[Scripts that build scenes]
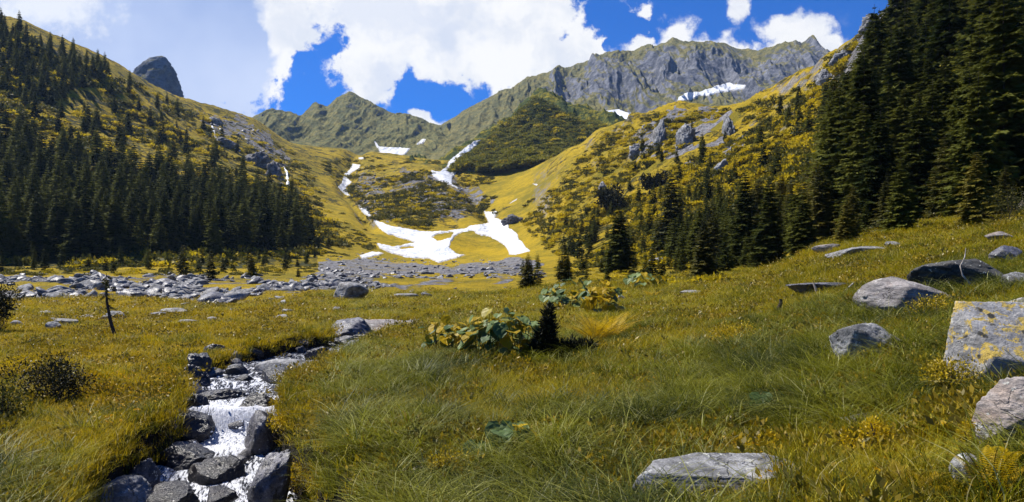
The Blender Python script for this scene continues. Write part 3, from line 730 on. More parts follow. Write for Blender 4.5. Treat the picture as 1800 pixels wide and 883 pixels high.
def spray():      # foam clots and thrown drops at the foot of the fall
    V, Fc = ICO[2]; VV = []; FF = []; r_ = np.random.default_rng(5)
    def add(x, y, z, s):
        FF.append(Fc + len(VV) * len(V)); VV.append(V * s * np.array([1, 1, .7]) * (1 + .3 * fbm(V[:, 0] * 2 + x * 9, V[:, 1] * 2 + y * 9, V[:, 2], 2, 3))[:, None] + [x, y, z])
    for k in range(110):
        j = int(np.interp(arc[5] + r_.normal(0, .28), sa, np.arange(len(sa)))); a = SX[j]
        add(a[0] + r_.normal(0, .5) * a[3] * .8, a[1] + r_.normal(0, .1), a[2] + abs(r_.normal(0, .05)) + .01, r_.uniform(.004, .018))
    for k in range(110):
        j = int(np.interp(r_.uniform(arc[2], arc[9]), sa, np.arange(len(sa)))); a = SX[j]
        add(a[0] + r_.uniform(-.8, .8) * a[3], a[1] + r_.normal(0, .1), a[2] + r_.uniform(0, .06), r_.uniform(.004, .014))
    m_, n, out = material('thrown foam'); princ(n, out, (.82, .84, .88, 1), .4)
    tag(obj('water_spray', mesh('water_spray', np.vstack(VV), np.vstack(FF), m_)), 'white drops and foam thrown up along the stream', 'water spray', kind='stuff')
spray()

# ------------------------------------------------------------------ stream rocks
SG = None
rock('rock', 'big smooth dark rock domed in the middle of the upper stream', 'rock', 503, 668, 92, 50, 11.8, M_RW, seed=11, round_=.6, planes=9, rough=.03)
rock('rock', 'flat grey topped rock just upstream of the big domed stream rock', 'rock', 505, 650, 100, 34, 12.6, M_RG, seed=12, round_=.5, planes=9, rough=.03)
rock('rock', 'low flat dark rock lying at the brink of the small waterfall', 'rock', 399, 694, 66, 24, 10.6, M_RW, seed=13, flat=2, round_=.06, rough=.10)
rock('rock', 'small black rock right of the waterfall brink', 'rock', 452, 716, 54, 42, 10.0, M_RW, seed=14, round_=.06, rough=.10)
rock('rock', 'wet shiny boulder with light top right beside the waterfall', 'rock', 464, 766, 58, 66, 9.0, M_RT, seed=15, planes=12, round_=.06, rough=.10)
rock('rock', 'square wet black rock splitting the water in the plunge pool', 'rock', 383, 838, 66, 56, 8.0, M_RW, seed=16, planes=10, round_=.06, rough=.10)
rock('rock', 'dark glossy ledge rock left of the square pool rock', 'rock', 318, 806, 80, 42, 8.3, M_RW, seed=17, round_=.06, rough=.10)
rock('rock', 'grey topped block jutting from the left bank under the grass', 'rock', 254, 752, 84, 64, 8.8, M_RT, seed=18, planes=10, round_=.06, rough=.10)
rock('rock', 'large shaded dark block directly left of the waterfall', 'rock', 312, 752, 80, 76, 9.2, M_RW, seed=19, round_=.06, rough=.10)
rock('rock', 'layered flat pale rock at the bottom left of the stream', 'rock', 190, 868, 108, 46, 6.9, M_RG, seed=20, flat=2.5, round_=.06, rough=.10)
rock('rock', 'wet rounded grey rock between layered rock and ledge rock', 'rock', 256, 838, 54, 50, 7.6, M_RT, seed=21, round_=.06, rough=.10)
rock('rock', 'tall leaning grey slab on the right edge of the lower stream', 'rock', 474, 842, 56, 96, 7.1, M_RT, seed=22, tilt=(0, 24), planes=9, round_=.06, rough=.10)
rock('rock', 'dark block standing in the bright water of the upper stream', 'rock', 561, 626, 38, 36, 14.4, M_RW, seed=23, round_=.06, rough=.10)
rock('rock', 'small pale round rock beside the dark upper stream block', 'rock', 583, 629, 26, 26, 14.4, M_RG, seed=24, round_=.06, rough=.10)
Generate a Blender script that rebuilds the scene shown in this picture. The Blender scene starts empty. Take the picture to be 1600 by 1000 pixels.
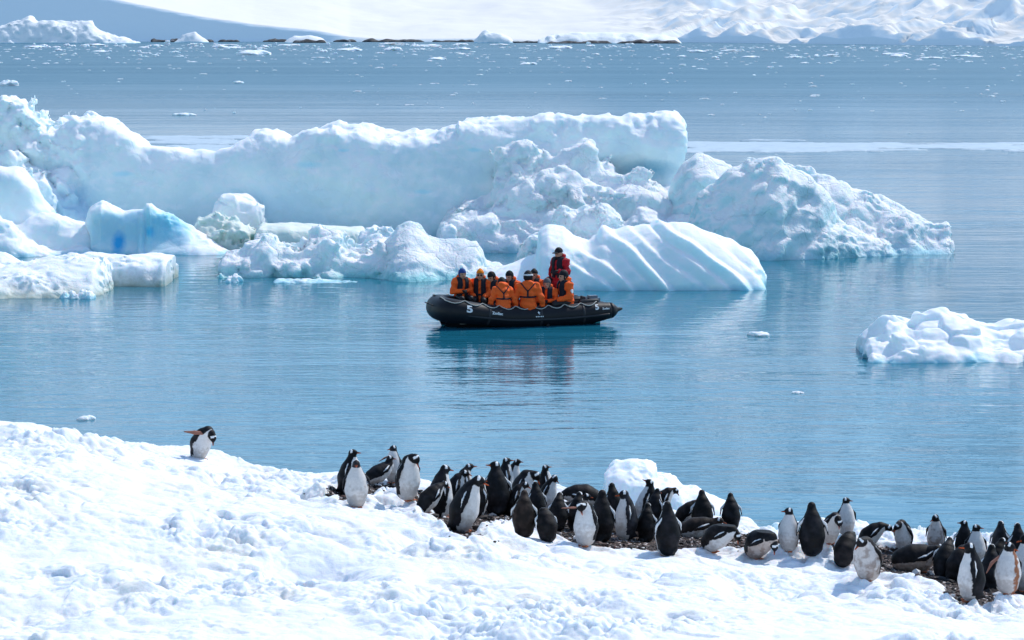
import bpy, bmesh, math, random
import numpy as np
from mathutils import Vector, Matrix, Euler

random.seed(7)
S = bpy.context.scene
COL = S.collection
# ------------------------------------------------------------------ camera
CAM_H, FPX, HOR = 7.9, 4000.0, 35.0
PITCH = math.atan((500 - HOR) / FPX)
cam_data = bpy.data.cameras.new("camera")
cam_data.sensor_width = 36; cam_data.lens = FPX / 1600 * 36
cam_data.clip_start = 0.5; cam_data.clip_end = 12000
cam = bpy.data.objects.new("camera", cam_data); COL.objects.link(cam)
cam.location = (0, 0, CAM_H); cam.rotation_euler = (math.pi / 2 - PITCH, 0, 0)
S.camera = cam
# ------------------------------------------------------------------ light
SUN_EL, SUN_AZ = math.radians(49), math.radians(45)      # azimuth from +Y (away from camera) towards +X
world = bpy.data.worlds.new("World"); S.world = world; world.use_nodes = True
nt = world.node_tree
sky = nt.nodes.new('ShaderNodeTexSky'); sky.sky_type = 'NISHITA'; sky.sun_disc = False
sky.sun_elevation = SUN_EL; sky.sun_rotation = SUN_AZ
sky.air_density = 1.0; sky.dust_density = 0.2; sky.ozone_density = 0.4
bg = nt.nodes['Background']; bg.inputs['Strength'].default_value = 0.15
wb = nt.nodes.new('ShaderNodeMix'); wb.data_type = 'RGBA'; wb.blend_type = 'MULTIPLY'; wb.inputs[0].default_value = 1.0
nt.links.new(sky.outputs[0], wb.inputs[6]); wb.inputs[7].default_value = (0.91, 1.0, 1.03, 1)      # daylight white balance
nt.links.new(wb.outputs[2], bg.inputs['Color'])
sd = Vector((math.sin(SUN_AZ) * math.cos(SUN_EL), math.cos(SUN_AZ) * math.cos(SUN_EL), math.sin(SUN_EL)))
sl = bpy.data.lights.new("sun", 'SUN'); sl.energy = 2.55; sl.angle = math.radians(0.5); sl.color = (1, 0.965, 0.91)
so = bpy.data.objects.new("sun", sl); COL.objects.link(so)
so.rotation_euler = sd.to_track_quat('Z', 'Y').to_euler(); so.location = (30, 30, 60)
S.view_settings.view_transform = 'Standard'; S.view_settings.look = 'None'
S.view_settings.exposure = 0.45; S.view_settings.gamma = 1
S.render.engine = 'CYCLES'

# ------------------------------------------------------------------ projection helpers
cp, sp = math.cos(PITCH), math.sin(PITCH)
def ray(px, py):
    a = (px - 800) / FPX; b = (500 - py) / FPX
    return (a, cp + b * sp, -sp + b * cp)
def at_z(px, py, z=0.0):
    d = ray(px, py); t = (z - CAM_H) / d[2]
    return Vector((d[0] * t, d[1] * t, z))
def at_y(px, py, Y):
    d = ray(px, py); t = Y / d[1]
    return Vector((d[0] * t, Y, CAM_H + d[2] * t))

# ------------------------------------------------------------------ noise
_G = np.array([[1,1,0],[-1,1,0],[1,-1,0],[-1,-1,0],[1,0,1],[-1,0,1],[1,0,-1],[-1,0,-1],
               [0,1,1],[0,-1,1],[0,1,-1],[0,-1,-1],[1,1,0],[0,-1,1],[-1,1,0],[0,-1,-1]], dtype=np.float32)
def _h(ix, iy, iz, seed):
    with np.errstate(over='ignore'):
        h = (ix.astype(np.uint32) * np.uint32(374761393)) ^ (iy.astype(np.uint32) * np.uint32(668265263)) ^ \
            (iz.astype(np.uint32) * np.uint32(2147483647 - 1234567)) ^ np.uint32(seed * 7919 + 13)
        h = (h ^ (h >> np.uint32(13))) * np.uint32(1274126177)
        h = (h ^ (h >> np.uint32(15))) * np.uint32(2246822519)
        return h ^ (h >> np.uint32(16))
def perlin(x, y, z, seed=0):
    x = np.asarray(x, np.float32); y = np.asarray(y, np.float32); z = np.asarray(z, np.float32)
    fx = np.floor(x); fy = np.floor(y); fz = np.floor(z)
    ix = fx.astype(np.int32); iy = fy.astype(np.int32); iz = fz.astype(np.int32)
    x = x - fx; y = y - fy; z = z - fz
    u = x*x*x*(x*(x*6-15)+10); v = y*y*y*(y*(y*6-15)+10); w = z*z*z*(z*(z*6-15)+10)
    r = 0
    for dx in (0, 1):
        wx = u if dx else 1 - u
        for dy in (0, 1):
            wy = v if dy else 1 - v
            for dz in (0, 1):
                wz = w if dz else 1 - w
                g = _G[(_h(ix + dx, iy + dy, iz + dz, seed) & np.uint32(15)).astype(np.int32)]
                r = r + wx * wy * wz * (g[..., 0] * (x - dx) + g[..., 1] * (y - dy) + g[..., 2] * (z - dz))
    return r
def fbm(x, y, z, scale, octs=4, seed=0, gain=0.5, kind='n'):
    """scale = size in metres of the largest feature"""
    f = 1.0 / scale; a = 1.0; r = 0
    for o in range(octs):
        n = perlin(x * f + 11.3 * o, y * f - 7.7 * o, z * f + 3.1 * o, seed + o)
        if kind == 'b': n = np.abs(n) * 2 - 0.55
        elif kind == 'r': n = 0.55 - np.abs(n) * 2
        r = r + a * n; a *= gain; f *= 2.03
    return r
def worley(x, y, z, scale, seed=0, two_d=False):
    x = np.asarray(x, np.float32) / scale; y = np.asarray(y, np.float32) / scale; z = np.asarray(z, np.float32) / scale
    ix = np.floor(x).astype(np.int32); iy = np.floor(y).astype(np.int32); iz = np.floor(z).astype(np.int32)
    f1 = np.full(x.shape, 9., np.float32); f2 = f1.copy(); cid = np.zeros(x.shape, np.float32)
    for dx in (-1, 0, 1):
        for dy in (-1, 0, 1):
            for dz in ((0,) if two_d else (-1, 0, 1)):
                h = _h(ix + dx, iy + dy, iz + dz, seed)
                jx = (h & np.uint32(1023)).astype(np.float32) / 1023; jy = ((h >> np.uint32(10)) & np.uint32(1023)).astype(np.float32) / 1023
                jz = ((h >> np.uint32(20)) & np.uint32(1023)).astype(np.float32) / 1023
                d = (ix + dx + jx - x) ** 2 + (iy + dy + jy - y) ** 2
                if not two_d: d = d + (iz + dz + jz - z) ** 2
                c = ((h >> np.uint32(5)) & np.uint32(4095)).astype(np.float32) / 4095
                m = d < f1
                f2 = np.where(m, f1, np.minimum(f2, d)); cid = np.where(m, c, cid); f1 = np.where(m, d, f1)
    return np.sqrt(f1), np.sqrt(f2), cid

# ------------------------------------------------------------------ mesh helpers
def mesh_np(name, V, Q, smooth=True):
    me = bpy.data.meshes.new(name)
    V = np.asarray(V, np.float32); Q = np.asarray(Q, np.int32)
    k = Q.shape[1]
    me.vertices.add(len(V)); me.vertices.foreach_set('co', V.ravel())
    me.loops.add(Q.size); me.loops.foreach_set('vertex_index', Q.ravel())
    me.polygons.add(len(Q)); me.polygons.foreach_set('loop_start', np.arange(0, Q.size, k, dtype=np.int32))
    try: me.polygons.foreach_set('loop_total', np.full(len(Q), k, np.int32))
    except Exception: pass
    me.update(calc_edges=True)
    me.polygons.foreach_set('use_smooth', np.full(len(Q), smooth, bool))
    return me
def set_col(me, C):
    C = np.asarray(C, np.float32)
    if C.shape[1] == 3: C = np.concatenate([C, np.ones((len(C), 1), np.float32)], 1)
    a = me.color_attributes.new('Col', 'FLOAT_COLOR', 'POINT'); a.data.foreach_set('color', C.ravel())
def obj(name, me, mat=None, parent=None, loc=None):
    o = bpy.data.objects.new(name, me); COL.objects.link(o)
    if mat is not None and not me.materials: me.materials.append(mat)
    if parent is not None: o.parent = parent
    if loc is not None: o.location = loc
    return o
def tag(o, label, cat, group=None):
    o['label'] = label; o['category'] = cat
    if group: o['group'] = group
    return o
def struct(o, kind='structure'):
    o['kind'] = kind; return o

def nets(D, org, h):
    """surface nets; D>0 inside; returns vertices, quads"""
    nx, ny, nz = D.shape
    ins = D > 0
    c = np.zeros((nx-1, ny-1, nz-1), np.int8)
    for a in (0, 1):
        for b in (0, 1):
            for d in (0, 1): c += ins[a:nx-1+a, b:ny-1+b, d:nz-1+d]
    act = (c > 0) & (c < 8)
    I, J, K = np.nonzero(act)
    idx = np.full(act.shape, -1, np.int32); idx[I, J, K] = np.arange(len(I))
    acc = np.zeros((len(I), 3), np.float32); cnt = np.zeros(len(I), np.float32)
    base = np.stack([I, J, K], 1)
    cor = [(0,0,0),(1,0,0),(0,1,0),(1,1,0),(0,0,1),(1,0,1),(0,1,1),(1,1,1)]
    vals = [D[I+a, J+b, K+d] for a, b, d in cor]
    for i in range(8):
        for ax in range(3):
            if cor[i][ax] == 0:
                j = i + (1, 2, 4)[ax]
                v0, v1 = vals[i], vals[j]
                m = (v0 > 0) != (v1 > 0)
                t = np.where(m, v0 / np.where(v0 == v1, 1, v0 - v1), 0)
                p = np.zeros((len(I), 3), np.float32)
                for q in range(3): p[:, q] = cor[i][q]
                p[:, ax] += t
                acc += p * m[:, None]; cnt += m
    V = (base + acc / cnt[:, None]) * h + np.asarray(org, np.float32)
    quads = []
    for ax in range(3):
        o1, o2 = [(1, 2), (2, 0), (0, 1)][ax]
        sl0 = [slice(None)] * 3; sl1 = [slice(None)] * 3
        sl0[ax] = slice(0, -1); sl1[ax] = slice(1, None)
        for o in (o1, o2):
            sl0[o] = slice(1, -1); sl1[o] = slice(1, -1)
        a0 = ins[tuple(sl0)]; a1 = ins[tuple(sl1)]
        for sgn, m in ((1, a0 & ~a1), (-1, ~a0 & a1)):
            P = np.stack(np.nonzero(m), 1)
            if not len(P): continue
            P[:, o1] += 1; P[:, o2] += 1
            def g(d1, d2):
                R = P.copy(); R[:, o1] -= d1; R[:, o2] -= d2
                return idx[R[:, 0], R[:, 1], R[:, 2]]
            q = np.stack([g(1, 1), g(0, 1), g(0, 0), g(1, 0)], 1)
            quads.append(q if sgn > 0 else q[:, ::-1])
    Q = np.concatenate(quads)
    return V, Q
def grid_of(lo, hi, h):
    n = [max(4, int(math.ceil((hi[i] - lo[i]) / h)) + 1) for i in range(3)]
    return np.meshgrid(*[(lo[i] + h * np.arange(n[i])).astype(np.float32) for i in range(3)], indexing='ij')

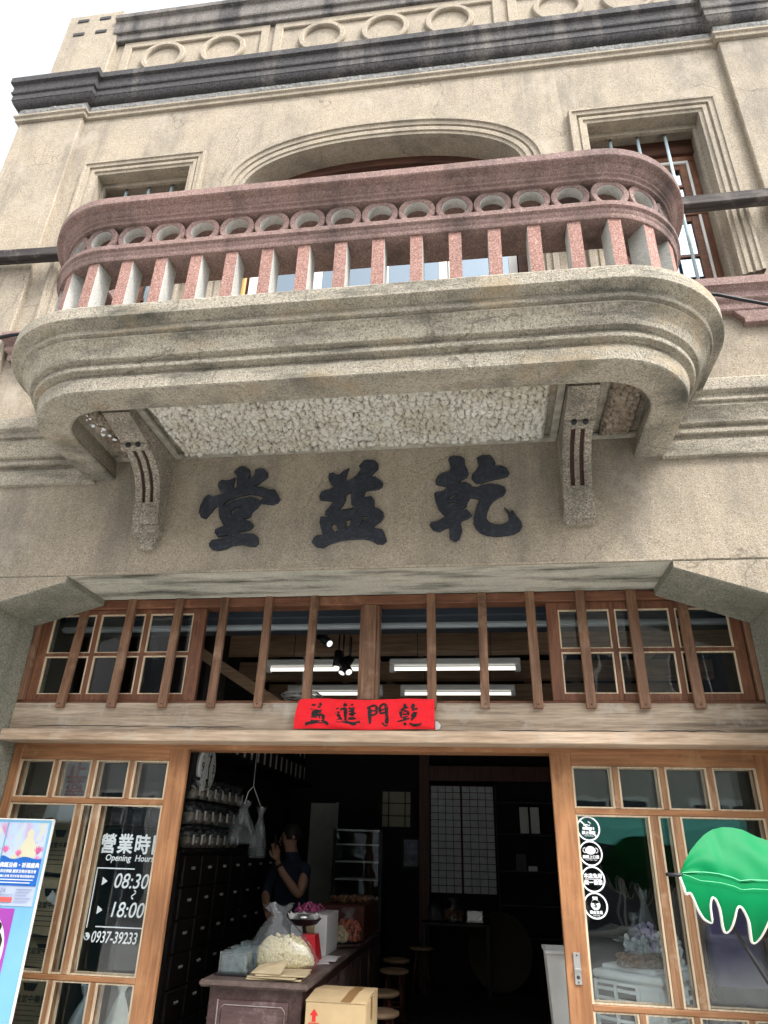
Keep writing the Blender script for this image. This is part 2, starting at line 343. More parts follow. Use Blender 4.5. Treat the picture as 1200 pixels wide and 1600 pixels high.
GLYPH={'qian':[[(-0.148,3.909),(-0.117,3.917),(-0.069,3.908),(-0.046,3.886),(-0.046,3.844),(-0.032,3.809),(-0.023,3.777),(-0.037,3.747),(-0.073,3.73),(-0.089,3.705),(-0.05,3.714),(-0.015,3.695),(-0.006,3.674),(0.026,3.666),(0.056,3.685),(0.109,3.693),(0.167,3.683),(0.204,3.665),(0.213,3.638),(0.198,3.605),(0.157,3.584),(0.121,3.556),(0.099,3.521),(0.086,3.485),(0.078,3.441),(0.097,3.414),(0.131,3.399),(0.171,3.396),(0.206,3.41),(0.221,3.435),(0.217,3.467),(0.194,3.514),(0.218,3.493),(0.234,3.47),(0.242,3.499),(0.255,3.479),(0.27,3.446),(0.294,3.413),(0.3,3.382),(0.287,3.351),(0.252,3.33),(0.206,3.319),(0.139,3.315),(0.082,3.323),(0.038,3.343),(0.01,3.373),(-0.005,3.412),(-0.002,3.456),(0.015,3.514),(0.043,3.582),(0.011,3.59),(-0.018,3.595),(-0.036,3.562),(-0.043,3.533),(-0.078,3.515),(-0.044,3.51),(-0.027,3.49),(-0.013,3.467),(-0.04,3.445),(-0.075,3.433),(-0.084,3.414),(-0.076,3.363),(-0.095,3.304),(-0.127,3.286),(-0.158,3.315),(-0.157,3.353),(-0.159,3.392),(-0.191,3.377),(-0.221,3.359),(-0.261,3.373),(-0.284,3.409),(-0.273,3.431),(-0.237,3.43),(-0.208,3.451),(-0.173,3.473),(-0.196,3.483),(-0.225,3.517),(-0.245,3.578),(-0.254,3.631),(-0.242,3.648),(-0.2,3.649),(-0.17,3.672),(-0.173,3.685),(-0.211,3.694),(-0.241,3.705),(-0.244,3.729),(-0.229,3.766),(-0.198,3.789),(-0.156,3.798),(-0.143,3.818),(-0.149,3.867),(-0.157,3.888)],[(-0.165,3.591),(-0.147,3.613),(-0.108,3.628),(-0.114,3.609),(-0.153,3.588)],[(-0.157,3.564),(-0.115,3.566),(-0.119,3.552),(-0.151,3.541)],[(0.033,3.893),(0.07,3.91),(0.118,3.908),(0.141,3.88),(0.154,3.848),(0.144,3.821),(0.192,3.825),(0.226,3.803),(0.242,3.764),(0.226,3.741),(0.181,3.73),(0.122,3.719),(0.05,3.699),(0.015,3.707),(-0.007,3.739),(-0.001,3.769),(0.024,3.796),(0.046,3.836),(0.036,3.868)]],'yi':[[(-0.968,3.822),(-0.94,3.827),(-0.917,3.81),(-0.894,3.809),(-0.868,3.836),(-0.83,3.856),(-0.842,3.822),(-0.849,3.785),(-0.842,3.757),(-0.826,3.76),(-0.799,3.777),(-0.767,3.813),(-0.747,3.855),(-0.764,3.869),(-0.733,3.911),(-0.705,3.916),(-0.66,3.911),(-0.632,3.881),(-0.628,3.843),(-0.652,3.819),(-0.684,3.784),(-0.651,3.782),(-0.623,3.762),(-0.592,3.727),(-0.597,3.706),(-0.621,3.686),(-0.669,3.679),(-0.707,3.678),(-0.717,3.657),(-0.724,3.63),(-0.695,3.632),(-0.668,3.634),(-0.648,3.606),(-0.647,3.571),(-0.655,3.559),(-0.617,3.54),(-0.589,3.515),(-0.581,3.48),(-0.603,3.446),(-0.634,3.424),(-0.65,3.402),(-0.591,3.388),(-0.575,3.359),(-0.558,3.308),(-0.583,3.286),(-0.62,3.288),(-0.657,3.314),(-0.71,3.327),(-0.789,3.327),(-0.868,3.318),(-0.93,3.297),(-0.976,3.271),(-1.019,3.28),(-1.053,3.313),(-1.04,3.346),(-1.025,3.36),(-0.982,3.362),(-0.999,3.414),(-1.01,3.461),(-1.004,3.496),(-0.963,3.492),(-0.942,3.503),(-0.975,3.51),(-0.974,3.536),(-0.947,3.571),(-0.924,3.606),(-0.966,3.614),(-1.015,3.619),(-1.025,3.646),(-1.014,3.682),(-0.987,3.693),(-0.954,3.698),(-0.928,3.721),(-0.957,3.747),(-0.971,3.785)],[(-0.888,3.542),(-0.86,3.573),(-0.84,3.617),(-0.844,3.645),(-0.832,3.659),(-0.805,3.667),(-0.808,3.625),(-0.803,3.577),(-0.765,3.567),(-0.773,3.559),(-0.831,3.545)],[(-0.927,3.429),(-0.915,3.443),(-0.898,3.434),(-0.882,3.393),(-0.898,3.379),(-0.92,3.394)],[(-0.835,3.466),(-0.795,3.468),(-0.807,3.425),(-0.824,3.402)],[(-0.724,3.488),(-0.69,3.487),(-0.705,3.461),(-0.729,3.416),(-0.75,3.41),(-0.73,3.439),(-0.715,3.462)]],'tang':[[(-1.647,3.868),(-1.629,3.887),(-1.614,3.905),(-1.579,3.907),(-1.538,3.879),(-1.528,3.843),(-1.535,3.806),(-1.501,3.829),(-1.493,3.861),(-1.5,3.874),(-1.467,3.888),(-1.431,3.88),(-1.405,3.85),(-1.401,3.812),(-1.428,3.791),(-1.459,3.764),(-1.492,3.75),(-1.422,3.734),(-1.386,3.717),(-1.341,3.715),(-1.318,3.683),(-1.294,3.64),(-1.308,3.613),(-1.34,3.599),(-1.392,3.607),(-1.431,3.612),(-1.45,3.579),(-1.481,3.55),(-1.488,3.515),(-1.536,3.498),(-1.507,3.485),(-1.484,3.479),(-1.458,3.445),(-1.477,3.419),(-1.531,3.409),(-1.553,3.407),(-1.54,3.389),(-1.496,3.391),(-1.451,3.386),(-1.418,3.359),(-1.411,3.318),(-1.43,3.296),(-1.474,3.3),(-1.52,3.313),(-1.585,3.307),(-1.632,3.285),(-1.674,3.275),(-1.725,3.282),(-1.744,3.3),(-1.753,3.323),(-1.735,3.352),(-1.68,3.359),(-1.637,3.369),(-1.633,3.384),(-1.699,3.374),(-1.726,3.404),(-1.723,3.428),(-1.686,3.444),(-1.649,3.461),(-1.678,3.468),(-1.707,3.517),(-1.721,3.578),(-1.714,3.608),(-1.747,3.597),(-1.76,3.573),(-1.784,3.538),(-1.803,3.511),(-1.839,3.525),(-1.858,3.559),(-1.857,3.608),(-1.837,3.669),(-1.812,3.696),(-1.775,3.675),(-1.736,3.689),(-1.686,3.703),(-1.729,3.72),(-1.748,3.752),(-1.75,3.787),(-1.729,3.808),(-1.699,3.801),(-1.676,3.803),(-1.632,3.82),(-1.639,3.779),(-1.637,3.744),(-1.612,3.74),(-1.624,3.835),(-1.643,3.858)],[(-1.692,3.618),(-1.667,3.641),(-1.585,3.673),(-1.513,3.685),(-1.455,3.677),(-1.411,3.66),(-1.43,3.63),(-1.458,3.648),(-1.505,3.667),(-1.572,3.657),(-1.648,3.63),(-1.68,3.607)],[(-1.634,3.562),(-1.608,3.583),(-1.568,3.596),(-1.574,3.581),(-1.611,3.555),(-1.619,3.532)]]}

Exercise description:
Retype the lines above exactly as they appear, from the line containing "Generate a Blender" through the line containing "from mathutils import Vector, Matrix, Euler", and leave out any pictures.

Problem solution:
Generate a Blender script that rebuilds the scene shown in this picture. The Blender scene starts empty. Take the picture to be 1600 by 1000 pixels.
import bpy, bmesh, math, random
import numpy as np
from mathutils import Vector, Matrix, Euler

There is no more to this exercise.